NEW FACES

Jean Dawson Controls the Chaos

The musician’s new album, Chaos Now*, is an ode to misfits that’s delightfully hard to pin down.


A portrait of Jean wearing red eye makeup, a black cap, a navy sweater, and tan blazer with buttons ...
Photograph by Nico Hernandez

The musician Jean Dawson spent months in his bedroom in Inglewood, California, chain-smoking cigarettes and ripping his hair out, trying to figure out what was wrong with his latest album. “You should have seen it, the room looked crazy,” he tells me. “You know those movies where a dude is trying to figure out a crime and they have pieces of yarn connected to pins on the wall? It was essentially that, with drawings and guitar progressions written out and shit. My significant other would see me in my room and be like, ‘Hey, do I have to call your mom? Cuz you look like you’re losing your mind.’”

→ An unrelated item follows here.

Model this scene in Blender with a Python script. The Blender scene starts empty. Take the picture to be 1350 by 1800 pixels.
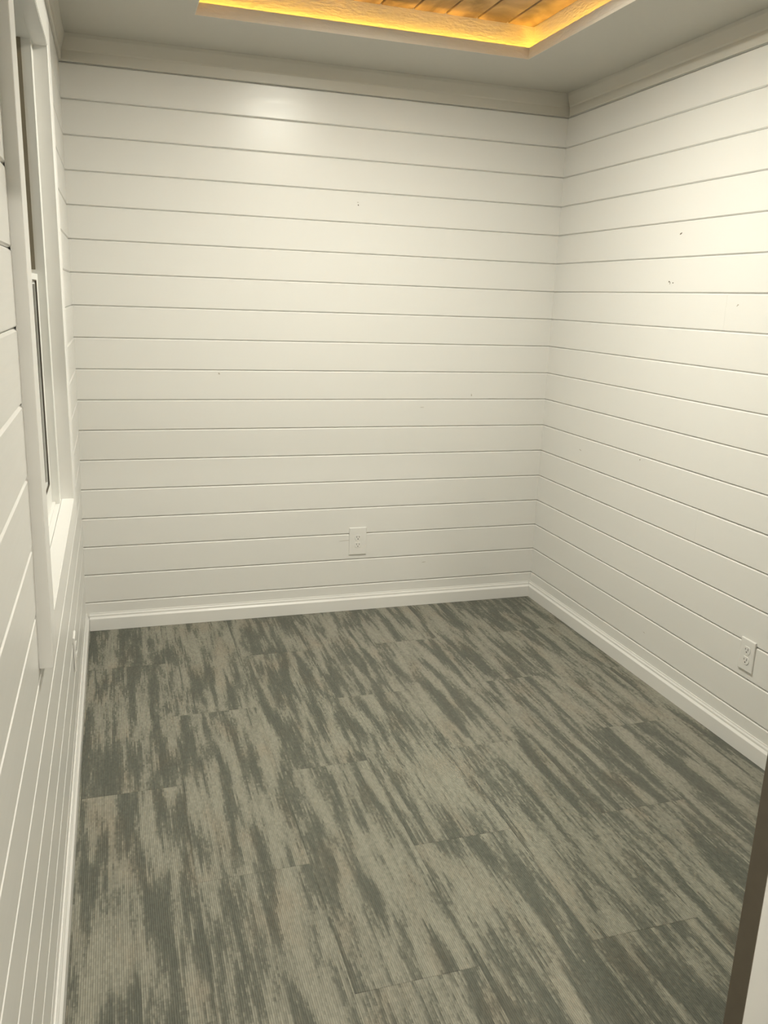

The result is Chaos Now*, a record that explodes with Dawson’s hard-to-pin-down sound and the ebullient energy of his personality. The artist says he completely scrapped two previous versions—one, because it resembled an EP (“I really hate EPs,” he tells me over Zoom, “like, vehemently hate EPs,”) and the other, because it wasn’t “profound enough. I was just saying words.”

Dawson embraced mess as part of his process—one which he refers to as similar to method acting. The emotions and ruminations of his real life are the source of his music, which recalls the pop-punk guitar riffs of Blink-182, the vocals of emo bands like Brand New, the emotional prose of The Shins or Fleet Foxes, and heavy drums mixed with bars and beats that could easily be interchanged with a radio-friendly rap song. Oh, and there’s a sprinkling of country and classical elements in there, too.

The genre-less aspect of Dawson’s sound has left the industry scratching its head, grasping for an artist to compare him to, in hopes of making him easy to understand. But his record—the release of which coincides with the start of a U.S. tour—was made for those who might not fit in a societally accepted box. “I’m just a dude making music,” he says. “I have to allow them to form their own ideas of it. I don’t know how the world looks at me. I’m just my mama’s son.”

In his lyrics, Dawson covers topics ranging from anxiety, depression, feeling like an outsider, and fragile masculinity. The 26-year-old grew up on the Internet, making music with a friend during high school, then posting his first songs onto Soundcloud and Bandcamp before pursuing a more traditional route into the music industry after leaving Cal State Los Angeles, where he studied film. Growing up, he split his time between San Diego and Tijuana, Mexico (Dawson is of Black and Mexican ethnicities: his mother’s family is from Sinaloa, Mexico while his father hails from Long Beach, California). His mom, he says, learned English by listening to rap music—so there were plenty of West Coast OGs on the radio at home, in addition to Michael Jackson and corridos, a kind of Mexican folk song, which his grandmother adored. It makes sense that the work Dawson is putting out on Chaos Now*, which will drop on October 7, is just as mixed as his upbringing.

Dawson is hesitant to share the personal revelations he experienced while working on Chaos Now*, because he hopes his listeners will take away from it whatever they need at that very moment. He will say, however, that making it made him realize why he’s pursued music as a career: because he loves it, and because it provides a space for those who might feel alone or misunderstood. “When people ask me what genre I make, I’m like, dude, I don’t know,” he says. “What genre of music did Prince make? I’m not comparing myself to Prince—he is a god among humans. But his music was just Prince. It was everything you needed it to be at the time.

“I don’t want anybody to feel excluded,” he adds. “One of the things I value most is inclusivity. Giving people a safe space to listen to music without having to be a certain thing is really important because I feel like there’s a lack of that. That’s the environment I want to create. We’re all trying to figure it out, and we live in a troubled world; every generation of people has always lived in a troubled world. A little thing that we can do is just to say, Hey man, come over here. I got a hug for you if you want it.”